INS officials said Thursday Coast Guard officials didn't know Rhinvil had children on board before they took her from the boat. If they had known, they wouldn't have been separated the children from their mother, the INS said in a statement.
The mother, who was released from an INS detention center outside Miami on Wednesday to a sister who lives nearby, is applying for political asylum.
In a statement to U.S. immigration officials, she said she fled Haiti because of the country's political situation.
Advocates for equal treatment of Haitians attempting to reach the United States heralded the INS decision.

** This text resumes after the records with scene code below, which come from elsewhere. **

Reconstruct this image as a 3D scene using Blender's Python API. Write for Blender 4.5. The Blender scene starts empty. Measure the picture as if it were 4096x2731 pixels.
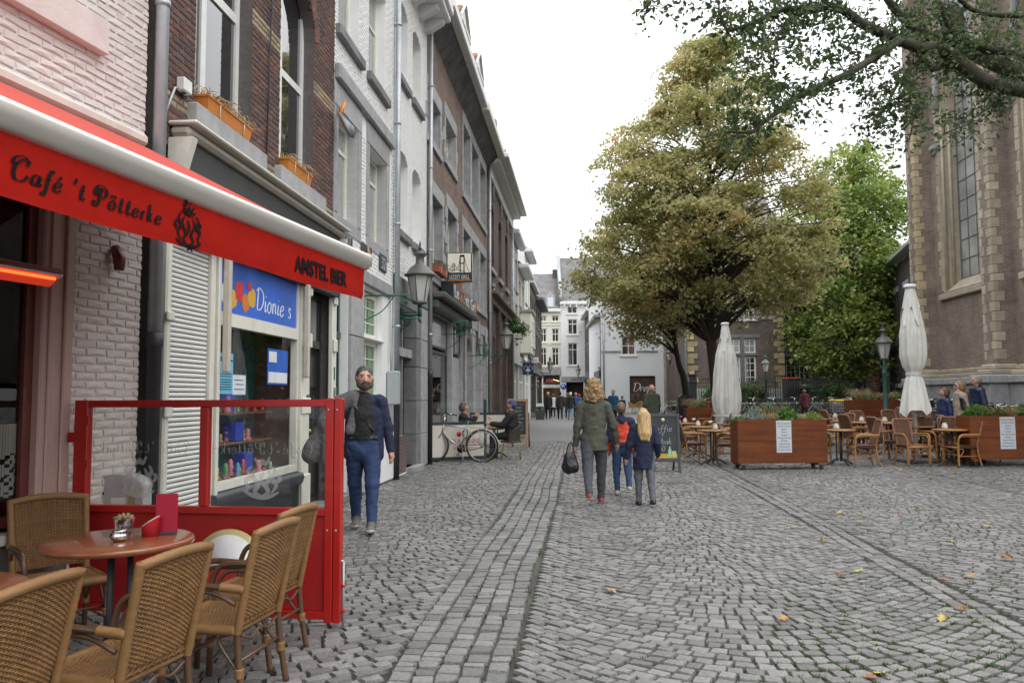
import bpy, math, random
import numpy as np
from mathutils import Vector, Matrix, noise
random.seed(7); np.random.seed(7)
SC = bpy.context.scene
COL = SC.collection
R = math.radians
CAMZ = 1.48
cam_d = bpy.data.cameras.new('camera'); cam = bpy.data.objects.new('camera', cam_d); COL.objects.link(cam)
cam_d.lens = 28.0; cam_d.sensor_width = 36.0; cam_d.clip_start = 0.05; cam_d.clip_end = 2000
CAM_M = Matrix.Translation((0, 0, CAMZ)) @ Matrix.Rotation(R(90 + 3.97), 4, 'X') @ Matrix.Rotation(R(-0.25), 4, 'Z')
cam.matrix_world = CAM_M
SC.camera = cam
W = bpy.data.worlds.new('World'); SC.world = W; W.use_nodes = True
nt = W.node_tree; nt.nodes.clear()
sky = nt.nodes.new('ShaderNodeTexSky'); sky.sky_type = 'NISHITA'; sky.sun_disc = False
sky.sun_elevation = R(48); sky.sun_rotation = R(130); sky.dust_density = 4.0; sky.air_density = 1.0
hs = nt.nodes.new('ShaderNodeHueSaturation'); hs.inputs['Saturation'].default_value = 0.12
mx = nt.nodes.new('ShaderNodeMix'); mx.data_type = 'RGBA'; mx.inputs[0].default_value = 0.88
mx.inputs[7].default_value = (15.2, 15.5, 15.9, 1)
bg = nt.nodes.new('ShaderNodeBackground'); bg.inputs['Strength'].default_value = 0.10
wo = nt.nodes.new('ShaderNodeOutputWorld')
nt.links.new(sky.outputs[0], hs.inputs['Color']); nt.links.new(hs.outputs[0], mx.inputs[6])
wt_ = nt.nodes.new('ShaderNodeTexCoord'); wz = nt.nodes.new('ShaderNodeSeparateXYZ'); nt.links.new(wt_.outputs['Generated'], wz.inputs[0])
wr = nt.nodes.new('ShaderNodeMapRange'); wr.inputs[1].default_value = 0; wr.inputs[2].default_value = 1; wr.inputs[3].default_value = .66; wr.inputs[4].default_value = 1.75   # overcast dome: brighter overhead than at the horizon
nt.links.new(wz.outputs[2], wr.inputs[0]); wv = nt.nodes.new('ShaderNodeVectorMath'); wv.operation = 'SCALE'; nt.links.new(mx.outputs[2], wv.inputs[0]); nt.links.new(wr.outputs[0], wv.inputs['Scale'])
nt.links.new(wv.outputs[0], bg.inputs['Color']); nt.links.new(bg.outputs[0], wo.inputs[0])
sun_d = bpy.data.lights.new('sun', 'SUN'); sun = bpy.data.objects.new('sun', sun_d); COL.objects.link(sun)
sun_d.energy = 0.6; sun_d.angle = R(40); sun_d.color = (1, .97, .93)
sun.rotation_euler = (R(90 - 48), 0, R(50))
SC.view_settings.view_transform = 'Standard'; SC.view_settings.look = 'None'
SC.view_settings.exposure = 0.2; SC.view_settings.gamma = 1.0
SC.view_settings.use_curve_mapping = False
SC.render.engine = 'CYCLES'
SC.cycles.max_bounces = 6; SC.cycles.transparent_max_bounces = 12
SC.cycles.diffuse_bounces = 3; SC.cycles.glossy_bounces = 3; SC.cycles.transmission_bounces = 4
SC.cycles.caustics_reflective = False; SC.cycles.caustics_refractive = False
try: SC.cycles.use_denoising = True
except Exception: pass
FN = 28.0 / 36.0 * 4096
def ray(xn, yn):
 d = CAM_M.to_3x3() @ Vector(((xn - 2048) / FN, -(yn - 1365.5) / FN, -1.0))
 return d
def A(xn, yn, Y):
 d = ray(xn, yn); return Vector((0, 0, CAMZ)) + d * (Y / d.y)
def G(xn, yn, z=0.0):
 d = ray(xn, yn); return Vector((0, 0, CAMZ)) + d * ((z - CAMZ) / d.z)
CAMINV = CAM_M.inverted()
def proj(p):
 q = CAMINV @ Vector(p)
 if q.z > -0.05: return None
 return (2048 + FN * q.x / -q.z, 1365.5 - FN * q.y / -q.z)
def ss(a, b, x):
 t = max(0., min(1., (x - a) / (b - a))); return t * t * (3 - 2 * t)
def zg(x, y):
 return 0.33 * ss(5.5, 12.5, x) * ss(13.5, 23, y)
MATS = {}
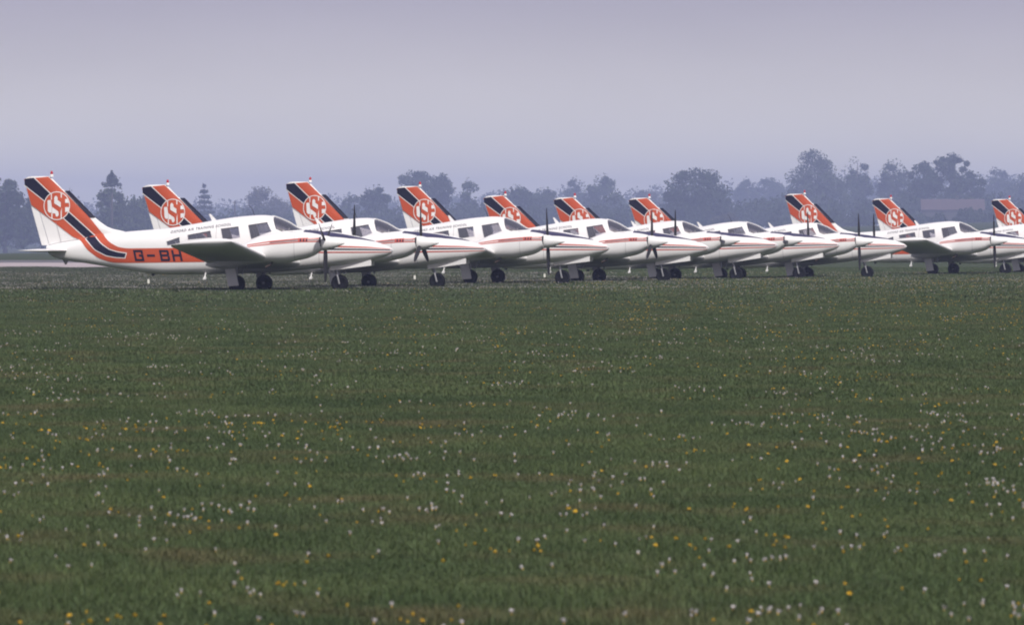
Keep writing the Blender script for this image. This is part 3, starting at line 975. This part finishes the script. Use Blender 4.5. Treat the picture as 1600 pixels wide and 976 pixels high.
def conifer(name, label, px, d, top, half, tiers, lo=.1, flat_top=False, m='leaf_needle', dens=1.0, group='trees along the far edge of the airfield'):
    d = d * KD
    x = at(px, d)
    z0 = ground_z(x, d)
    root = thing(name, label, 'tree', (x, d, z0 - .05), group=group)
    P, parts = [], [tube([(0, 0, 0), (0, 0, top * .5), (.1, 0, top * .98)], [top * .022, top * .015, .03], 8)]
    for i in range(tiers):
        u = i / (tiers - 1)
        z = top * (lo + (1 - lo) * u) - .2
        rr = half * ((1 - u) ** .75 * nrg.uniform(.75, 1.1) + .10) if not flat_top else half * nrg.uniform(.5, 1.05)
        nb = 7
        a0 = nrg.uniform(0, 6)
        for b in range(nb):
            a = a0 + 2 * PI * b / nb + nrg.uniform(-.25, .25)
            L = rr * nrg.uniform(.6, 1.1)
            e = np.array([math.cos(a) * L, math.sin(a) * L, -.10 * L + nrg.normal() * .12])
            parts.append(tube([(0, 0, z), tuple(np.array([0, 0, z]) + e)], [.06, .02], 4))
            k = int((14 + 26 * L) * dens)
            t = nrg.uniform(.15, 1.05, (k, 1))
            sp = nrg.normal(size=(k, 3)) * np.array([.3 * L ** .5, .3 * L ** .5, .2])
            P.append(np.array([0, 0, z]) + e * t + sp)
    crown('crown', np.concatenate(P), .75, M[m], root, .45)
    v, f = merge(parts)
    link('trunk', pymesh('trunk', v, f), root, M['bark'])
    return root

def bush(label, px, d, top, half, m='leaf_dark', nl=16):
    d = d * KD
    x = at(px, d)
    z0 = ground_z(x, d)
    root = thing('bush', label, 'bush', (x, d, z0 - .05), group='bushes in front of the far trees')
    E = envelope('dome', nl)
    cen = E * np.array([half * .75, half * .6, top * .75])
    P, parts = [], []
    for c in cen:
        r = half * .34 * nrg.uniform(.7, 1.3)
        q = nrg.normal(size=(90, 3))
        q /= np.linalg.norm(q, axis=1)[:, None]
        P.append(c + q * r * nrg.uniform(.3, 1, (90, 1)) * np.array([1, 1, .8]))
        parts.append(tube([(0, 0, 0), tuple(c * .5 + np.array([0, 0, .1])), tuple(c)], [.08, .05, .02], 5))
    P = np.concatenate(P)
    crown('foliage', P[P[:, 2] > .05], .75, M[m], root)
    v, f = merge(parts)
    link('stem', pymesh('stem', v, f), root, M['bark'])
    return root

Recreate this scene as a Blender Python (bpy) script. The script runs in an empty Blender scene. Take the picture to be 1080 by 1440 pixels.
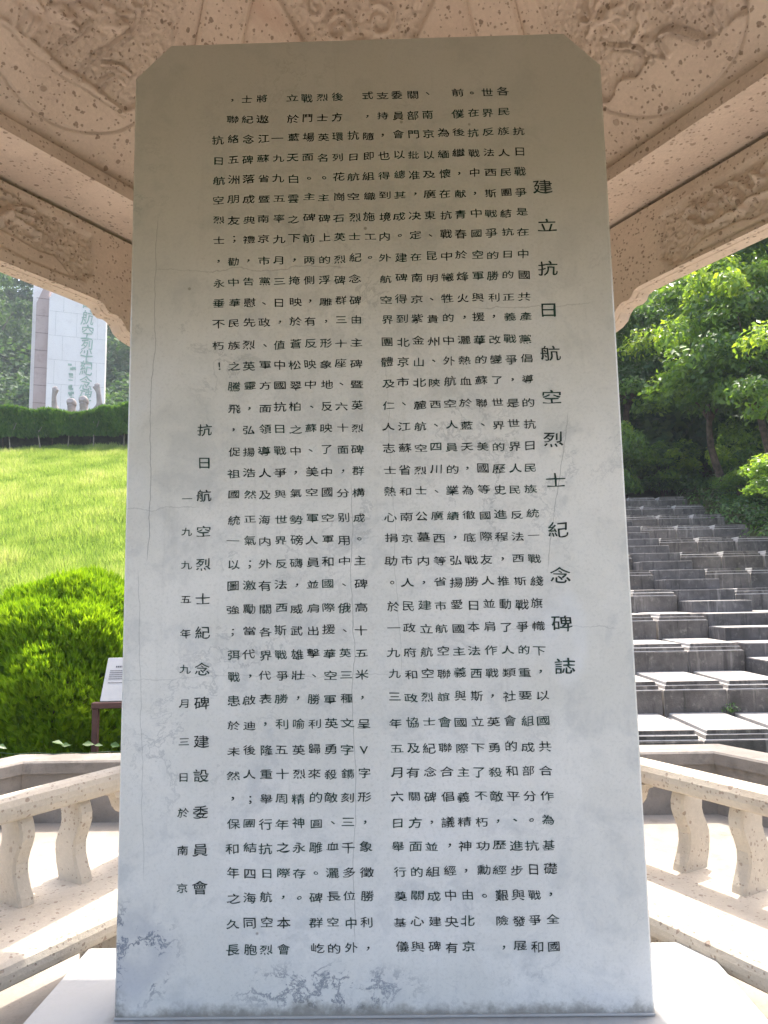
import bpy, math, random
import numpy as np
from mathutils import Vector, Matrix, noise
R = math.radians
rng = np.random.default_rng(7)
random.seed(7)
S = bpy.context.scene
COL = S.collection

# ------------------------------------------------------------------ camera, sky, sun, exposure
def cam_axes(yaw, pitch, roll):
    cy, sy, cp, sp = math.cos(yaw), math.sin(yaw), math.cos(pitch), math.sin(pitch)
    f = Vector((-sy*cp, cy*cp, sp)); r0 = Vector((cy, sy, 0)); u0 = r0.cross(f)
    c, s = math.cos(roll), math.sin(roll)
    return c*r0 + s*u0, -s*r0 + c*u0, f
cr, cu, cf = cam_axes(R(0.957), R(6.663), R(-1.062))
cd = bpy.data.cameras.new('camera'); cam = bpy.data.objects.new('camera', cd); COL.objects.link(cam)
M = Matrix((cr, cu, -cf)).transposed().to_4x4(); M.translation = Vector((-0.0156, -2.1475, 1.4943))
cam.matrix_world = M
cd.sensor_fit = 'VERTICAL'; cd.sensor_height = 36.0; cd.lens = 1025.7/1440*36.0
cd.clip_start = 0.05; cd.clip_end = 2000
S.camera = cam
SUN_EL, SUN_AZ = R(66), R(20)
W = bpy.data.worlds.new('World'); S.world = W; W.use_nodes = True
wn = W.node_tree.nodes; wl = W.node_tree.links
sky = wn.new('ShaderNodeTexSky'); sky.sky_type = 'NISHITA'; sky.sun_disc = False
sky.sun_elevation = SUN_EL; sky.sun_rotation = SUN_AZ; sky.air_density = 1.0; sky.dust_density = 5.0; sky.ozone_density = .4
wl.new(sky.outputs[0], wn['Background'].inputs[0]); wn['Background'].inputs[1].default_value = 0.15
sd = bpy.data.lights.new('sun', 'SUN'); sd.energy = 2.1; sd.angle = R(0.53); sd.color = (1, .945, .86)
sun = bpy.data.objects.new('sun', sd); COL.objects.link(sun)
tos = Vector((math.sin(SUN_AZ)*math.cos(SUN_EL), math.cos(SUN_AZ)*math.cos(SUN_EL), math.sin(SUN_EL)))
sun.rotation_euler = tos.to_track_quat('Z', 'Y').to_euler(); sun.location = tos*50
S.view_settings.view_transform = 'Standard'; S.view_settings.look = 'None'
S.view_settings.exposure = 2.0; S.view_settings.gamma = 1.0
S.render.engine = 'CYCLES'
S.cycles.use_denoising = True
S.cycles.max_bounces = 10; S.cycles.diffuse_bounces = 6; S.cycles.transparent_max_bounces = 8

# ------------------------------------------------------------------ helpers: materials
class Mat:
    def __init__(s, name):
        s.m = bpy.data.materials.new(name); s.m.use_nodes = True
        s.t = s.m.node_tree; s.n = s.t.nodes; s.l = s.t.links
        s.n.clear(); s.out = s.n.new('ShaderNodeOutputMaterial')
    def put(s, sock, v):
        if v is None: return
        if hasattr(v, 'is_output') or isinstance(v, bpy.types.NodeSocket): s.l.new(v, sock)
        else:
            if isinstance(v, tuple) and len(v) == 3 and sock.type == 'RGBA': v = v + (1,)
            sock.default_value = v
    def coord(s, kind='Object'): return s.n.new('ShaderNodeTexCoord').outputs[kind]
    def noise(s, vec, scale, detail=4, rough=.55, dist=0, color=False):
        n = s.n.new('ShaderNodeTexNoise'); s.put(n.inputs['Vector'], vec)
        n.inputs['Scale'].default_value = scale; n.inputs['Detail'].default_value = detail
        n.inputs['Roughness'].default_value = rough; n.inputs['Distortion'].default_value = dist
        return n.outputs[1 if color else 0]
    def voro(s, vec, scale, feat='F1'):
        n = s.n.new('ShaderNodeTexVoronoi'); n.feature = feat; s.put(n.inputs['Vector'], vec); n.inputs['Scale'].default_value = scale
        return n
    def math(s, op, a, b=None, c=None, clamp=False):
        n = s.n.new('ShaderNodeMath'); n.operation = op; n.use_clamp = clamp
        for i, v in enumerate((a, b, c)):
            if v is not None: s.put(n.inputs[i], v)
        return n.outputs[0]
    def vmath(s, op, a, b=None, scale=None):
        n = s.n.new('ShaderNodeVectorMath'); n.operation = op
        s.put(n.inputs[0], a)
        if b is not None: s.put(n.inputs[1], b)
        if scale is not None: n.inputs['Scale'].default_value = scale
        return n.outputs['Value'] if op in ('LENGTH', 'DISTANCE', 'DOT_PRODUCT') else n.outputs[0]
    def smooth(s, v, a, b, lo=0., hi=1.):
        n = s.n.new('ShaderNodeMapRange'); n.interpolation_type = 'SMOOTHSTEP'
        s.put(n.inputs[0], v); n.inputs[1].default_value = a; n.inputs[2].default_value = b
        n.inputs[3].default_value = lo; n.inputs[4].default_value = hi
        return n.outputs[0]
    def mix(s, f, a, b, mode='MIX'):
        n = s.n.new('ShaderNodeMix'); n.data_type = 'RGBA'; n.blend_type = mode
        s.put(n.inputs[0], f); s.put(n.inputs[6], a); s.put(n.inputs[7], b)
        return n.outputs[2]
    def sep(s, vec):
        n = s.n.new('ShaderNodeSeparateXYZ'); s.put(n.inputs[0], vec); return n.outputs
    def bump(s, h, strength=.4, dist=.01):
        n = s.n.new('ShaderNodeBump'); n.inputs['Strength'].default_value = strength; n.inputs['Distance'].default_value = dist
        s.put(n.inputs['Height'], h); return n.outputs[0]
    def bsdf(s, col, rough=.8, normal=None, spec=.3):
        n = s.n.new('ShaderNodeBsdfPrincipled'); s.put(n.inputs['Base Color'], col); s.put(n.inputs['Roughness'], rough)
        n.inputs['Specular IOR Level'].default_value = spec
        if normal is not None: s.put(n.inputs['Normal'], normal)
        return n.outputs[0]
    def done(s, sh): s.l.new(sh, s.out.inputs[0]); return s.m

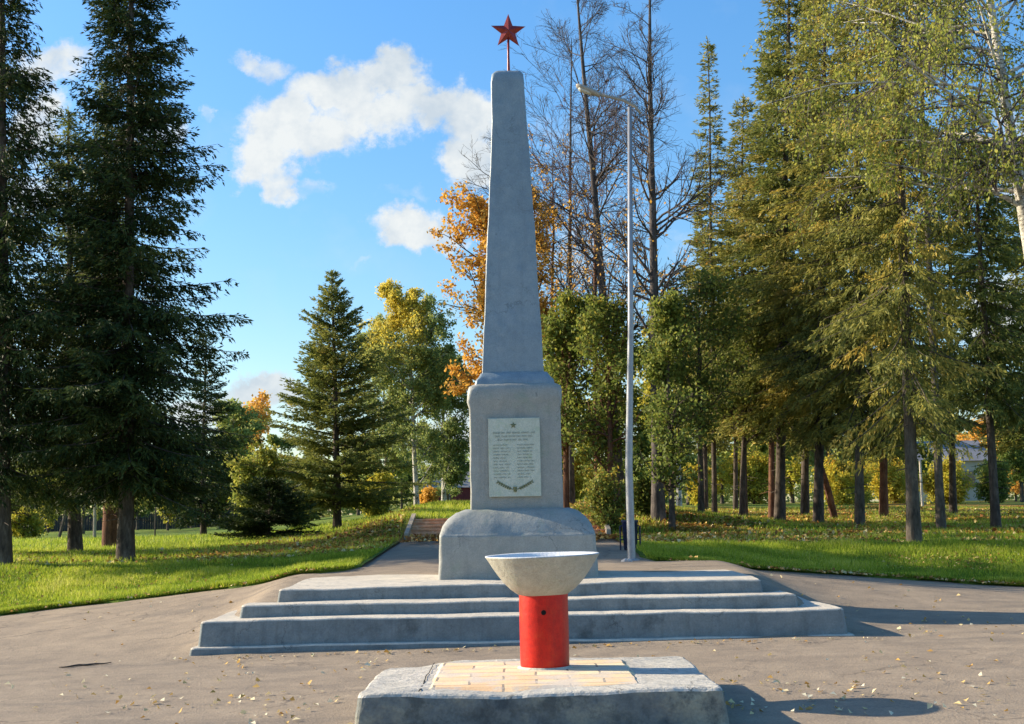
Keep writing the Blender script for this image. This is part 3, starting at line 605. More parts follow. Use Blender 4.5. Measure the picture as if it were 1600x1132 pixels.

On Wednesday night, about 3,000 people attended a candlelight march in Miami to protest the U.S. policy of sending illegal immigrants from Haiti back.
Haitian and African-American activists have said they are troubled by the contrast between the huge outcry to keep 6-year-old Elian Gonzalez from being returned to Cuba, while Haitian children are routinely sent back to their country.
On Thanksgiving Day, Elian was rescued from an inner tube off the coast of Florida after a boat sank in an attempt to reach the United States. His mother, stepfather and nine others died.
Under U.S. policy, Haitians and others who arrive illegally are sent back. The Cuban Readjustment Act of 1966 grants any Cuban who reaches American soil the right to stay.
Activists say Haitians are routinely repatriated without being offered a chance to request a hearing to determine if they have a "credible fear" of persecution in their homeland.